When proponents do not have an issue on monetization then why have
they proposed a safe box where in-kind monetization is made possible?
vi) Are the proponents not concerned that this monetization will lead
to trade-distortions and that there is no check on the prices at which
the food aid is sold?
vii) In our view, India said, the provisions in the joint proposal
on food aid are far more trade-distorting, since there are disciplines
on governments but no checks on private actors.
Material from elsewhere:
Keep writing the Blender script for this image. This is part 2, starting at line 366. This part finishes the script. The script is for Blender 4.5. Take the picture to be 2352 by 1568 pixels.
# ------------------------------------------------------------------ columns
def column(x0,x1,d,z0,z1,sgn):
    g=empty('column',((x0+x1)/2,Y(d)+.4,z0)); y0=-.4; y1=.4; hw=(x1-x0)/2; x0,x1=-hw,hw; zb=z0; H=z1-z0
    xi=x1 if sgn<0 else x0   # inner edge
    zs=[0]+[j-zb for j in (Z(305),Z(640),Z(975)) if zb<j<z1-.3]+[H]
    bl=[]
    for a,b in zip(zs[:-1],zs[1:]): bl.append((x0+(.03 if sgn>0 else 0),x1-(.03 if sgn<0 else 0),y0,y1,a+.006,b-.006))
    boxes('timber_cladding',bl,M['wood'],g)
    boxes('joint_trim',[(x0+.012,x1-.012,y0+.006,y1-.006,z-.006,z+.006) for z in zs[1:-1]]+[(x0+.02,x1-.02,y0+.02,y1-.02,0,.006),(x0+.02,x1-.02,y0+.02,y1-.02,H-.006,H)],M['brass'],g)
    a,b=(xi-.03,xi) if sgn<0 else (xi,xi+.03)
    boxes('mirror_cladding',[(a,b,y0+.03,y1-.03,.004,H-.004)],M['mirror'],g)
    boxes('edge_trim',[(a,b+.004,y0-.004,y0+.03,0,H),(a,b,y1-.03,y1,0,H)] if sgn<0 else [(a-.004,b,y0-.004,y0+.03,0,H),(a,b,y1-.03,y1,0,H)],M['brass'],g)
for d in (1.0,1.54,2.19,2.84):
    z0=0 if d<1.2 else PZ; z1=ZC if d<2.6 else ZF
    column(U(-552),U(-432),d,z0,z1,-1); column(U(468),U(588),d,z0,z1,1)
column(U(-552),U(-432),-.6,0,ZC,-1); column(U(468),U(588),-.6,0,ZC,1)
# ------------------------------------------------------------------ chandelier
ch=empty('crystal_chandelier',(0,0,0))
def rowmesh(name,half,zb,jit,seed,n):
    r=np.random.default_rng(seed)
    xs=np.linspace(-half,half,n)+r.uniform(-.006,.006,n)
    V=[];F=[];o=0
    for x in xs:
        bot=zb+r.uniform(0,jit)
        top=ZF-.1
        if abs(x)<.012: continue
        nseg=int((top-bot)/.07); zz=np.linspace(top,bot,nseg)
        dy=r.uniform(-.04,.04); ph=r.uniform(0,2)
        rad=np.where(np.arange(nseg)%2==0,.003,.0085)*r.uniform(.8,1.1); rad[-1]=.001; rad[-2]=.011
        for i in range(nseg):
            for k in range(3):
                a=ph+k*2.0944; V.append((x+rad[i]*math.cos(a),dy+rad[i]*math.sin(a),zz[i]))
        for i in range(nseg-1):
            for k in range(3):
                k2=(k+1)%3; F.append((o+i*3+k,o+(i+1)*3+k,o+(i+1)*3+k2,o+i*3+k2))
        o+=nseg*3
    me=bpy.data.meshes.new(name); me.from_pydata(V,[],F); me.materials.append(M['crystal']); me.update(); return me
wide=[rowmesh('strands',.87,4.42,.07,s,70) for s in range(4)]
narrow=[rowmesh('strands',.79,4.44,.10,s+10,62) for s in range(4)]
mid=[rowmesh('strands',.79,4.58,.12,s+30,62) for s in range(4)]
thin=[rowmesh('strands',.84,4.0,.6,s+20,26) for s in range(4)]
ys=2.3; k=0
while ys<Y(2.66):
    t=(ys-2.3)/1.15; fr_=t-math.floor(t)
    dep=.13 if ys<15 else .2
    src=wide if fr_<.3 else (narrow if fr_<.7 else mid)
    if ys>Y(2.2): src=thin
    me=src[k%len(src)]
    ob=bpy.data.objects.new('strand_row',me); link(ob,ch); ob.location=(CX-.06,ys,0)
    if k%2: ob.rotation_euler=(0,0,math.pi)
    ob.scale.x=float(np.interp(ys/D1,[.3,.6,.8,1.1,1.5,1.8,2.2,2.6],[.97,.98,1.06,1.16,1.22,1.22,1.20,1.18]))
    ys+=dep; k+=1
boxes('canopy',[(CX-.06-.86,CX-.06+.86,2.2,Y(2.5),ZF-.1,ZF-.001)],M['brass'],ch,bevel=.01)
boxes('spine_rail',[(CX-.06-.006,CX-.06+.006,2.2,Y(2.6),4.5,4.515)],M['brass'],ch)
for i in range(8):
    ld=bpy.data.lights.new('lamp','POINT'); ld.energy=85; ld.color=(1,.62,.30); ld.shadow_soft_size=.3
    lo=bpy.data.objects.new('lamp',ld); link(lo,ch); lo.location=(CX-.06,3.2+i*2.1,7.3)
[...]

viii) India said that it is not a supporter of re-calibration. However,
India maintained that if there is re-calibration then it must be across
all the pillars, i.e market access, domestic support, and the export
competition.
ix) On disciplines for state-trading enterprises, India sought to
know why a longer time period is provided to continue agriculture
state-trading enterprise monopolies?
Therefore, said India, it cannot accept a discipline where there is
selective lowering of the ambition and in turn raising the ambition
elsewhere. India urged the proponents to provide written responses
on the issues it raised.
India's technical questions drew an unusual degree of opposition and
ire from Brazil's trade envoy Ambassador Marcos Galvao. The Brazilian
envoy told the Indian agriculture official that "members must
not take high moral ground by raising the technical issues,"
according to participants familiar with the meeting.
The Indian official said he is not taking high moral ground but asked
technical questions as is the practice in the WTO trade negotiations,
according to participants present at the meeting.
Further, India said it is not showing disrespect to members but merely
seeking clarifications on a proposal that is aimed to help the United
States, according to the participants.
In short, Brazil has pushed itself into an embarrassing position by
aligning with the EU and by singlehandedly dismissing the G-33 proposal
on SSM, which was hailed by the US at the last informal meeting. Brazil's
joint paper on export competition has destroyed its credibility permanently,
said a trade envoy who asked not to be quoted.